First person: Teaching natural path for Clovis native

CNJ staff photo: Liliana Castillo Blythe Turner grew up in Clovis and was named the teacher of the year in 2008 by the New Mexico Public Education Department.

CNJ staff

Blythe Turner grew up in Clovis with two teachers as parents.

When she went to college, she decided to follow in her parents footsteps and become a teacher.

Seven years later, Turner was named teacher of the year by the New Mexico Public Education Department.

Surprise!: When I found out I won, it was a complete surprise. After I had been nominated, they told us they’d name a winner in August or September. So when October came, I assumed I didn’t win and was glad I was just nominated. I found out I won in mid-October and I was excited and surprised. It was certainly unexpected.

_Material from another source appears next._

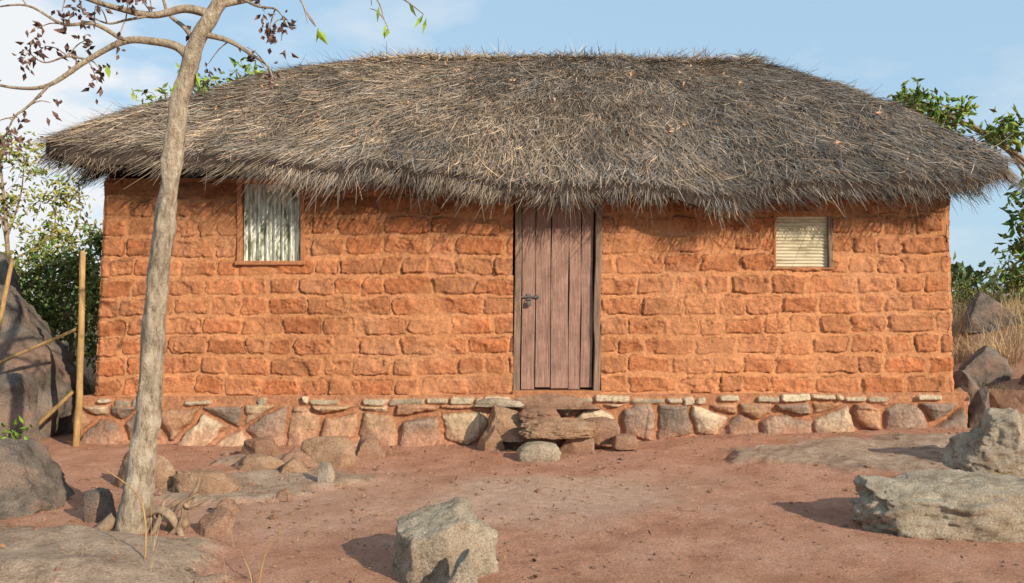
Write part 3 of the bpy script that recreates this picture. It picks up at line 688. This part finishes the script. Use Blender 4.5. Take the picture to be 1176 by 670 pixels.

Family biz: Growing up, my mother was a teacher and my father was a business professor. It was kind of what I grew up around. I would go to school with them and played school at home. When I went to college, there were so many options, but it just came down to this is what I’ve always loved and what I want to do. I’ve been a second grade bilingual teacher at Rio Rancho Elementary School for seven years.

Second’s the best: I really like second grade. Occasionally, I think about moving up, getting some new experience. But in second grade, it’s such a great age. They’re becoming independent but they’re still so innocent. They’re learning new things and having new experiences so they’re a lot of fun.

Home away from home: It’s nice to be here in Rio Rancho with more things to do like the museum and such. But when I go home people are friendly and respectful more consistently and it’s home. I enjoy going back several times a year and I always go back for the holidays. Most of my family is still in Clovis. That’s where my heart is.

The kids have it: The kids are my favorite thing about being a teacher. I love that it’s different every day. Every morning I go in and it’s a different experience. Being a teacher doesn’t have the monotony of some jobs. The kids keep it fun and entertaining and welcoming.